Apart from the members of an emo-ish rock band, the Four Sensations (identified as Lonely, Fragile, Hung Up on Their Ex and Drum), none of the beings has a name, so I won’t get too particular about them or, indeed, be able to tell you which actor plays what role. (Danny Pudi, Lori Tan Chinn, Hannah Einbinder, Demi Adejuyigbe and Tunde Adebimpe are the main performers.) Characters are not overtly gendered — their pronouns are universally “they” and “them” — but in most cases, gender may be inferred. They’ve been given minor individual characteristics — a hat, a vest, tattoos, glasses, jewelry, a beauty mark, freckles, wrinkled outlines for the oldsters — to keep things dramatically clear.

Much of the action revolves around Careful Now, a restaurant perched preciously on stilts above a fog-filled abyss (no one knows exactly what’s beneath the fog).

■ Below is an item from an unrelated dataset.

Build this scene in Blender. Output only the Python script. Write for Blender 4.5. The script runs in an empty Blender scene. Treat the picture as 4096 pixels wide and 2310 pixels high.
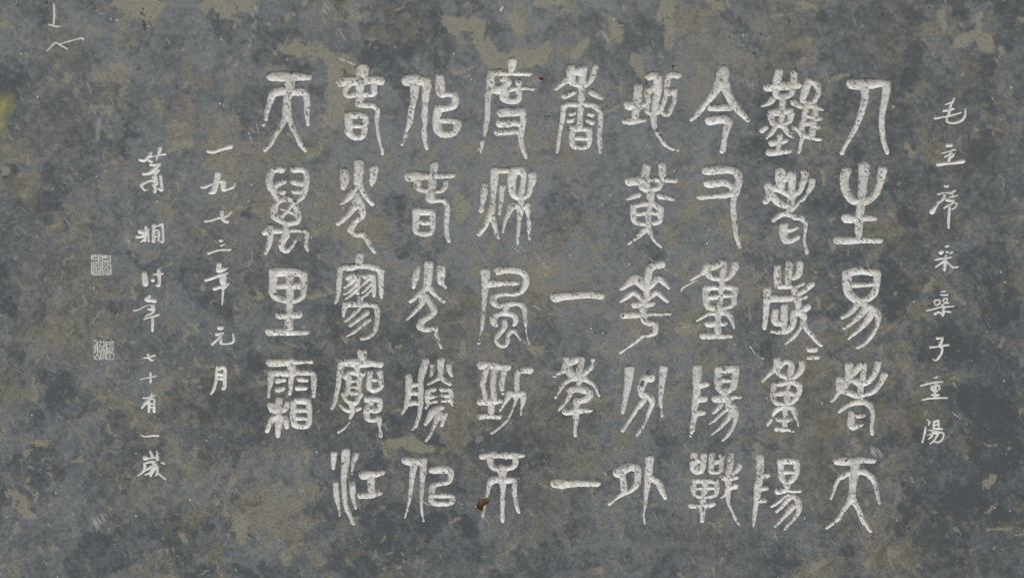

Here we meet a manager, as close as the series has to a main character; an owner; an engineer whose job it is to keep the restaurant from falling into the “crevasse”; and a customer (identified only as Table 16), who has a crush on the manager.

In a way, “Strange Planet,” whose source material has been collected into a couple of volumes, is a sort of animated children’s book for adults, replete with explicitly stated morals and lessons; we are, by necessity, lifelong lesson-learners, so the series proves useful as well as entertaining. Broadly stated, the point of the show is to love the world and its beings and creatures, and to be brave and bold, because life is fleeting and all things perish — the blue being’s favored word for die.

“The challenging moments in your life are just that … moments,” an older character tells a younger. “The bad moments will pass, even the good moments will pass, but everything you do and experience, that’s what our existence is all about.”